現実と虚構が絶えず交じり合う流動的な境界面
気鋭の美術作家・冨安由真が劇場をはざまへと誘う
『KAAT EXHIBITION』は、現代美術と舞台芸術の融合による新しい表現を、劇場の独特な空間で展開するKAATならではの企画です。第5回目となる本展は、新進気鋭の現代美術作家・冨安由真による、虚構と現実が交錯する新作インスタレーション展示です。

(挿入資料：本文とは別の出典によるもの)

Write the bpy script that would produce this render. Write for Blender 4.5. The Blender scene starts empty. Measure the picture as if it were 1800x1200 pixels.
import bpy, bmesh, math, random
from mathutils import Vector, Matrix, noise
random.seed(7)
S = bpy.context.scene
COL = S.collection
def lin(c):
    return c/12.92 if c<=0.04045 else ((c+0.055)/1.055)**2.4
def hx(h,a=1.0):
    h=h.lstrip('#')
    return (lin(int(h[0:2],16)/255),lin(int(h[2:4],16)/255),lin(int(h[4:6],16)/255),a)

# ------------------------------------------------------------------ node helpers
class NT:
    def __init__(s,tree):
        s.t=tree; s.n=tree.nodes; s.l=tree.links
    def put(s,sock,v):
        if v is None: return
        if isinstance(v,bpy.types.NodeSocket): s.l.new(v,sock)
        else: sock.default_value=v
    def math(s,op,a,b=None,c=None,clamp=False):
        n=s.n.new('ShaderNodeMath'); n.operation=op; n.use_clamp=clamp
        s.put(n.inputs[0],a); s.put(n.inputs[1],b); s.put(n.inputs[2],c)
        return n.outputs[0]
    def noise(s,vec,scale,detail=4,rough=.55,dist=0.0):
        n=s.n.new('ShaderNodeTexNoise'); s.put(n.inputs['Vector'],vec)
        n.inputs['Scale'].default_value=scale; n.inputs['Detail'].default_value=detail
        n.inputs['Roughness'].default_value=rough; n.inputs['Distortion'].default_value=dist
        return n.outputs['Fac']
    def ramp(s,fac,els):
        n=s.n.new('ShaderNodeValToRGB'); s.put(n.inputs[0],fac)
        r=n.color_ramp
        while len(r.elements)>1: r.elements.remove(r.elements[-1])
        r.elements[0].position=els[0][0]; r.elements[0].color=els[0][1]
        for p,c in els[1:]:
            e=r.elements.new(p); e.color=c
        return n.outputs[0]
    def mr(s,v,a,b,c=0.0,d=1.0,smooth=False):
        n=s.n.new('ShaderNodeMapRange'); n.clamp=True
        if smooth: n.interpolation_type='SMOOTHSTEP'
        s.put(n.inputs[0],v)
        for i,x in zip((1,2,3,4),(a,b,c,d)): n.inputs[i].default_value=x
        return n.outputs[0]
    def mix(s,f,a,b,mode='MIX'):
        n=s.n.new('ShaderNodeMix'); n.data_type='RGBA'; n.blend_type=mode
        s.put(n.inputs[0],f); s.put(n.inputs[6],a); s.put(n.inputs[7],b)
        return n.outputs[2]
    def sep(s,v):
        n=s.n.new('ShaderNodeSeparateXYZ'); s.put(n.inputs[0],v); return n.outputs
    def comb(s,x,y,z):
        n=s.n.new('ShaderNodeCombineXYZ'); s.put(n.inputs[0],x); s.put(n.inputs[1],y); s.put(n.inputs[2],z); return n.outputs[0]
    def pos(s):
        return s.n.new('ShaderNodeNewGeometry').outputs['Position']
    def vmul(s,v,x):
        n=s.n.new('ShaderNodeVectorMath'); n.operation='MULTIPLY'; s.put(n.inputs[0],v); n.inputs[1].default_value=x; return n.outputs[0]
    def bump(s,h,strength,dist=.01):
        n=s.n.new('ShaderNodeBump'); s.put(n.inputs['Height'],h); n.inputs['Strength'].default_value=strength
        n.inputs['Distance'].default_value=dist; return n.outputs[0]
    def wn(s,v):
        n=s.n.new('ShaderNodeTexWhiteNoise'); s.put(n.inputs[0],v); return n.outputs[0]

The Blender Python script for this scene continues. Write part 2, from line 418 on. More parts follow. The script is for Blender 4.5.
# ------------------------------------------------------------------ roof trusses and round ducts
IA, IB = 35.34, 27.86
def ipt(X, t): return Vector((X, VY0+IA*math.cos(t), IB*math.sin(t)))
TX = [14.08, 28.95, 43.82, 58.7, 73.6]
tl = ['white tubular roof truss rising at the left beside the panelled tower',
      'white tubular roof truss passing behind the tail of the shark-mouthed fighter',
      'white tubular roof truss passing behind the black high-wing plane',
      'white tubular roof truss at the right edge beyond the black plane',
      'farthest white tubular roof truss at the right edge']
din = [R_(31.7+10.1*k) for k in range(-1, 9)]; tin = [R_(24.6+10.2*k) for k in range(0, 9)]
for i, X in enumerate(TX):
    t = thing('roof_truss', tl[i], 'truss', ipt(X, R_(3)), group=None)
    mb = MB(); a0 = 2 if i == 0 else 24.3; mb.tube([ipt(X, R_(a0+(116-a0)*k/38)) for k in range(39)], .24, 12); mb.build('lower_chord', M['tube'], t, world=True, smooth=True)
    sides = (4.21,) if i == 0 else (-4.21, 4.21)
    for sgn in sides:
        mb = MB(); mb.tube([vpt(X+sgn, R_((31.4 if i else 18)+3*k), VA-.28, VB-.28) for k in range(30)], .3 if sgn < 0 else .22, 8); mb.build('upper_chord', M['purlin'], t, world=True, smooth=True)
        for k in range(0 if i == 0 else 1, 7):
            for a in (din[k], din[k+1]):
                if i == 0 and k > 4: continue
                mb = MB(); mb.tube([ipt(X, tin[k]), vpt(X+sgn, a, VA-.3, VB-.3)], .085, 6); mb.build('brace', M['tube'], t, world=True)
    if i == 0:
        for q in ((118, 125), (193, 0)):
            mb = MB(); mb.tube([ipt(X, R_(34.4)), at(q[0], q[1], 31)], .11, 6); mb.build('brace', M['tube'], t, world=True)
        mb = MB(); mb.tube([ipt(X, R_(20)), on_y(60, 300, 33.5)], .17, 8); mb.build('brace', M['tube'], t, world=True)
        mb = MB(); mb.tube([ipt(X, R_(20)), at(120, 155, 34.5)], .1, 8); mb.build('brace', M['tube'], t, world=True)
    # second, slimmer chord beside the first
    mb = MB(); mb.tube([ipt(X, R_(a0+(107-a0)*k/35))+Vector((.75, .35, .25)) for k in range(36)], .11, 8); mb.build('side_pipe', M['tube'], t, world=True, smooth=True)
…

冨安は、絵画、インスタレーション、ビデオなどによる多様なメディアを用いて、不可視なものに対する知覚を鑑賞者に疑似的に体験させる作品を制作しています。通常ならば演者が存在する劇場という場所において、「不可視なもの/確かでない存在」をテーマとする冨安が初めて挑む劇場での新作インスタレーションです。作家により人の存在を取り払われた劇場は、日常と非日常、虚構と現実が交錯する無限迷宮へと変貌します。鑑賞者は、「此処」と「何処か」が絶えず交換し続ける境界面へと誘われてゆく中で、自らも気づかぬうちに、気配や予感を鋭敏に感受する受容体へと変貌してゆくことでしょう。
冨安の作品をさまよう中で体験する「曖昧なもの・不確かなもの」との遭遇は、自分と世界に対する認識を一体どこへ運んでくれるでしょうか。刺激的であり、不思議とどこか懐かしさをも感じさせる冨安の作品世界をご体感ください。